Con questo termine di intende il passaggio di un alto funzionario pubblico alle dipendenze di una azienda privata. Il nuovo testo dell’articolo 53, comma 16 ter, del DLgs n. 165/2001 introdotto dalla legge anticorruzione vieta ai dipendenti pubblici che cessano dal servizio di instaurare rapporti di lavoro subordinato o autonomo con i privati nei cui confronti abbiano esercitato negli ultimi anni atti prerogative gestionali o sanzionatorie. Il parere ANAC n. 8/2015, ed in precedenza quello n. 111/2014, chiarisce che le amministrazioni “hanno la facoltà di chiedere, anche ai soggetti con i quali sono stati stipulati contratti .. una dichiarazione in cui attestare l’inesistenza di rapporti di parentela o affinità con funzionari o dipendenti della PA”. Ricordiamo che il legislatore vieta ai privati che violano questa disposizione di contrattare con le amministrazioni per un triennio. I dipendenti interessati, ci dice il parere n. 2/2015, “sono i soggetti che esercitano concretamente ed effettivamente, per conto della PA, i predetti poteri e, dunque, i soggetti che emanano provvedimenti amministrativi per conto dell’amministrazione e perfezionano negozi giuridici attraverso la stipula di contratti in rappresentanza giuridica ed economica dell’ente”. Il parere n. 1/2015 comprende anche “i soggetti titolari di uno degli incarichi di cui al d.lgs. 39/2013, ivi inclusi i soggetti esterni con i quali l’amministrazione, l’ente pubblico o l’ente di diritto privato in controllo pubblico stabilisca un rapporto di lavoro subordinato o autonomo”.

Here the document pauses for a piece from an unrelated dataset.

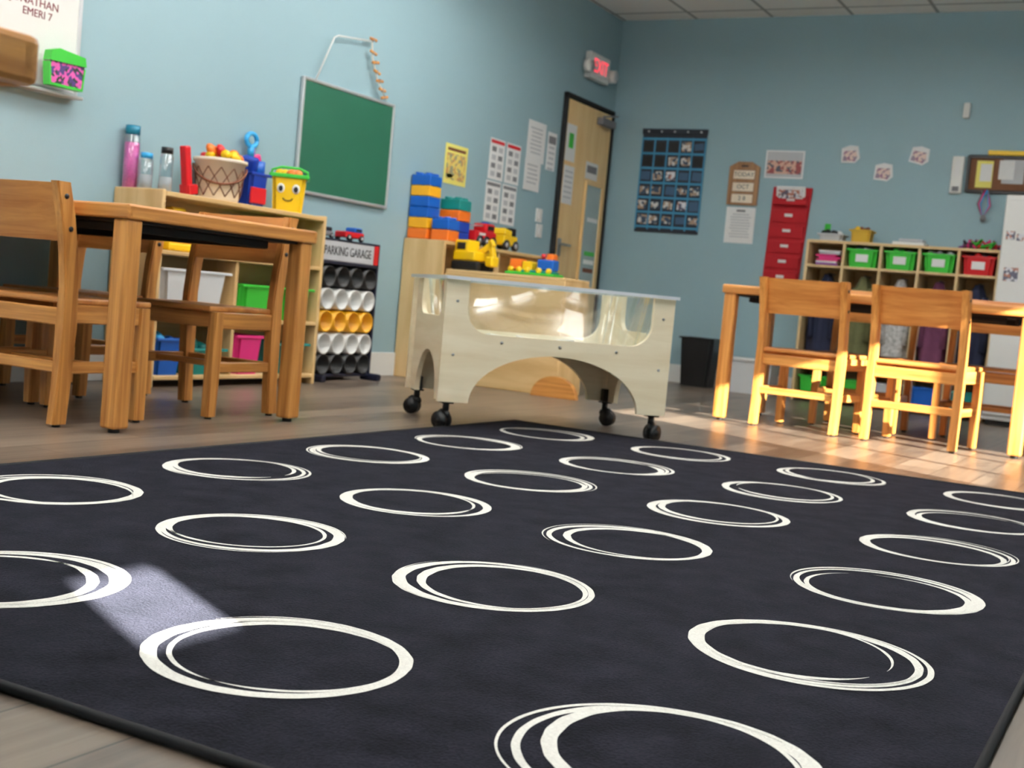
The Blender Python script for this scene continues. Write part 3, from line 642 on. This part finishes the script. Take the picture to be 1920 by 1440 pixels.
# ---------------------------------------------------------------- cubby
b=B('coat_cubby_shelf');y0,y1=8.10,8.435
cols=[-2.24,-2.003,-1.767,-1.530,-1.294,-1.058]
for x in cols: b.bb(x-.009,x+.009,y0,y1,0,1.05,MAPLE)
b.bb(cols[0],cols[-1],y0-.004,y1,1.035,1.053,MAPLE)
for i in range(5):
    for z in (.885,.25,.03): b.bb(cols[i]+.009,cols[i+1]-.009,y0+.002,y1,z-.008,z+.008,MAPLE)
    b.bb(cols[i]+.009,cols[i+1]-.009,y1-.006,y1,.038,1.035,MAPLE,bev=0)
b.done()
for i,m in ((1,GRN),(2,GRN),(3,GRN),(4,RED)):
    obox('storage_bin',(cols[i]+cols[i+1])/2,8.20,.894,.185,.19,.115,m,label=PAPER,fill=[GREY,LGREY,m])
b=B('folded_papers_pile',T(-2.12,8.22,.894))
for i in range(7): b.box((random.uniform(-.02,.02),0,.008+i*.014),(.14,.14,.012),random.choice([PAPER,PINK,LGREY,PURP]),rot=(0,0,random.uniform(-.2,.2)))
b.done()
for i,m in ((0,GRN),(1,GRN),(2,LGREY),(3,BLUE),(4,TEAL)): obox('storage_bin',(cols[i]+cols[i+1])/2,8.22,.039,.18,.19,.13,m)
def coat(x,m,w=.17,top=.84,bot=.30,y=8.25):
    b=B('hanging_coat',T(x,y,0));bm=bmesh.new();n=28;rr=[];k=14
    for j in range(k+1):
        t_=j/k;z=top+(bot-top)*t_;wd=w/2*(.25+.75*min(1,t_*3.2))*(1+.06*math.sin(9*t_+x*30))
        ring=[]
        for i in range(n):
            a=2*math.pi*i/n;fo=1+.12*math.sin(5*a+3*t_+x*20)+.06*math.sin(9*a-4*t_)
            ring.append(bm.verts.new((wd*math.cos(a)*fo,.075*math.sin(a)*fo*(.5+.5*min(1,t_*3)),z)))
        if rr:
            for i in range(n): bm.faces.new((rr[-1][i],rr[-1][(i+1)%n],ring[(i+1)%n],ring[i]))
        rr.append(ring)
    bm.faces.new(rr[0][::-1]);bm.faces.new(rr[-1]);b.add(bm,Matrix(),m,True)
    for s in (-1,1): b.tube([(s*w*.25,-.02,top-.08),(s*w*.42,-.05,top-.22),(s*w*.40,-.06,top-.42)],.022,m,10)
    b.cyl((0,.085,top+.005),.006,.17,STEEL,axis='y',seg=8);b.done()
for i,m in enumerate((COATN,TOWEL,COATG,COATP,COATN)): coat((cols[i]+cols[i+1])/2,m)
b=B('supply_caddy',T(-2.12,8.25,1.054));b.bin((0,0,0),.16,.14,.05,LGREY,fill=[GRN,WHITE,BLACK]);b.cyl((-.04,0,.07),.02,.09,GRN,seg=14);b.done()
b=B('yellow_basket',T(-1.93,8.25,1.054));b.bin((0,0,0),.13,.13,.085,plain('ochre',(200,160,40),.5),fill=[BROWN,YEL]);b.done()
b=B('folded_cloth_stack',T(-1.62,8.25,1.054));b.box((0,0,.012),(.20,.16,.022),WHITE,bev=.009);b.box((.01,.0,.034),(.15,.13,.018),LGREY,bev=.008);b.done()
b=B('ribbon_scrap_pile',T(-1.17,8.24,1.054));
for i in range(34):
    x,y=random.uniform(-.10,.10),random.uniform(-.07,.07)
    b.tube([(x,y,.008),(x+random.uniform(-.05,.05),y+random.uniform(-.03,.03),random.uniform(.03,.06)),(x+random.uniform(-.07,.07),y+random.uniform(-.04,.04),.012)],.009,random.choice([RED,PINK,BLACK,GRN,PURP,COATP]),6)
b.done()
b=B('white_cabinet');b.bb(-1.035,-.42,7.92,8.43,.03,1.37,WHITE,bev=.008);b.bb(-1.03,-.73,7.905,7.92,.06,1.34,WHITE,bev=.004);b.bb(-.725,-.425,7.905,7.92,.06,1.34,WHITE,bev=.004)
b.bb(-1.01,-.44,7.94,8.41,0,.03,BLACK)
b.tube([(-.75,7.90,.8),(-.75,7.88,.82),(-.75,7.88,.98),(-.75,7.90,1.0)],.006,ALU,8)
for x,z,w,h in ((-.985,1.13,.05,.05),(-.93,1.12,.04,.04),(-.96,.90,.08,.08)): b.box((x,7.9035,z),(w,.003,h),PH2,bev=0)
b.done()
b=B('black_trash_can',T(-2.97,8.30,0));b.bin((0,0,0),.24,.20,.34,BLACK,tap=.85);b.done()
b=B('clear_storage_tote',T(-2.58,8.25,0));b.bin((0,0,.0),.34,.24,.22,FROST,tap=.9);b.box((0,0,.226),(.37,.27,.016),WHITE,bev=.005);b.done()
# ---------------------------------------------------------------- lights
w=bpy.data.worlds.new('world');sc.world=w;w.use_nodes=True;bg=w.node_tree.nodes['Background'];bg.inputs[0].default_value=(.75,.88,1,1);bg.inputs[1].default_value=2.0
d=Vector((-.8,.42,-.3)).normalized()
s=bpy.data.lights.new('sun','SUN');s.energy=85;s.angle=.009;s.color=(1,.97,.92);so=bpy.data.objects.new('sun',s);so.rotation_euler=d.to_track_quat('-Z','Y').to_euler();so.location=(6,-3,5);bpy.context.collection.objects.link(so)
# ---------------------------------------------------------------- camera
th,p_,r_=.4903,.0668,.0918
F0=Vector((-math.sin(th),math.cos(th),0));R0=Vector((math.cos(th),math.sin(th),0));F=(F0*math.cos(p_)+Vector((0,0,-1))*math.sin(p_)).normalized();U0=R0.cross(F)
X=R0*math.cos(r_)+U0*math.sin(r_);Y=-R0*math.sin(r_)+U0*math.cos(r_);Z=-F
cam=bpy.data.cameras.new('camera');co=bpy.data.objects.new('camera',cam);bpy.context.collection.objects.link(co)
co.matrix_world=Matrix(((X.x,Y.x,Z.x,0),(X.y,Y.y,Z.y,0),(X.z,Y.z,Z.z,.48),(0,0,0,1)))
cam.sensor_width=36;cam.lens=2341/1920*36;cam.clip_start=.02
cam.dof.use_dof=True;cam.dof.focus_distance=2.0;cam.dof.aperture_fstop=8
sc.camera=co
sc.view_settings.view_transform='Standard'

Inoltre, scelta per molti aspetti strettamente connessa, le amministrazioni hanno il dovere di “verificare la sussistenza di situazioni di conflitto di interesse ed, eventualmente, adottare i necessari provvedimenti per rimuoverla“. Infatti, rientra “nella loro discrezionalità vigilare sulla fondatezza delle dichiarazioni ricevute attraverso richieste di informazioni, certificazioni da parte di altre amministrazioni, accesso ad archivi pubblici”. Questa possibilità, parere n. 4/2015, si estende anche alle società straniere e, per il parere n. 3/2015, si applica “anche ai soggetti formalmente privati ma partecipati o controllati da una pubblica amministrazione”.